Au final, la variable « temps » et les motivations qui sous-tendent une « grande stratégie » feront la différence entre les Alliés et leurs ennemis, sur le théâtre afghan comme dans d’autres espaces où les Occidentaux sont engagés, et ce quels que soient les « formats » (OTAN, UE et « coalitions de bonnes volontés »). Ce type d’opération requiert un engagement dans la durée et une stratégie de haute géopolitique, ainsi que le montre a posteriori le jeu britannique en Afghanistan (défaites en 1842 et 1878, certes, mais obtention d’un droit de garde sur la passe de Khyber et du contrôle de la politique étrangère afghane, en 1879 ; institution d’un semi-protectorat en 1907 ; intervention dans les conflits internes des années 1920-1930). Or les sociétés occidentales évoluent dans une temporalité dévastée et sont en proie au « présentisme ». Enfin, ces guerres-Protée doivent être soutenues par des motivations puissantes, religieuses ou autres (amour de la patrie, conscience de civilisation), qui seules permettent de dépasser les limites individuelles.

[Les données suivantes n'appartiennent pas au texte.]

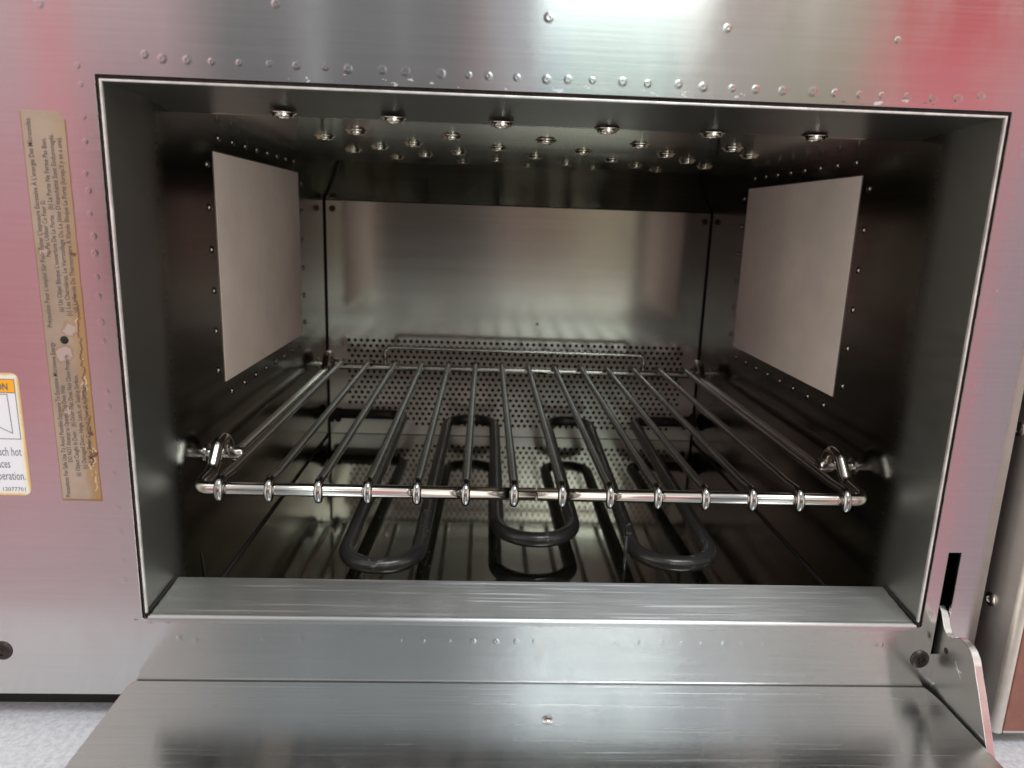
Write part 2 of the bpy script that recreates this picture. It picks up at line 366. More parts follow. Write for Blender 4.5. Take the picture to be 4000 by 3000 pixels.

Plus encore en Europe qu’en Amérique du Nord, les sociétés dites « post-héroïques » sont bien en mal de générer les qualités et les types de personnalités que les défis des temps présents exigent. La faiblesse des dépenses militaires et les études d’opinion témoignent de la chose ; l’effroi des Européens devant leur passé leur tient lieu de religion, avec le « relativisme agressif » en guise d’orthopraxie. Pourtant, il nous revient à l’esprit cette forte pensée d’Arthur Koestler : « Nous ne défendons que des demi-vérités mais face à un mensonge total » (cité de mémoire).

Notes •

(1) René Cagnat et Michel Jan, Le milieu des empires, ou le destin de l’Asie centrale, Robert Laffont, 1981.

(2) Yves Lacoste, Géopolitique. La longue histoire d’aujourd’hui, Larousse, 2006, pp. 270-279.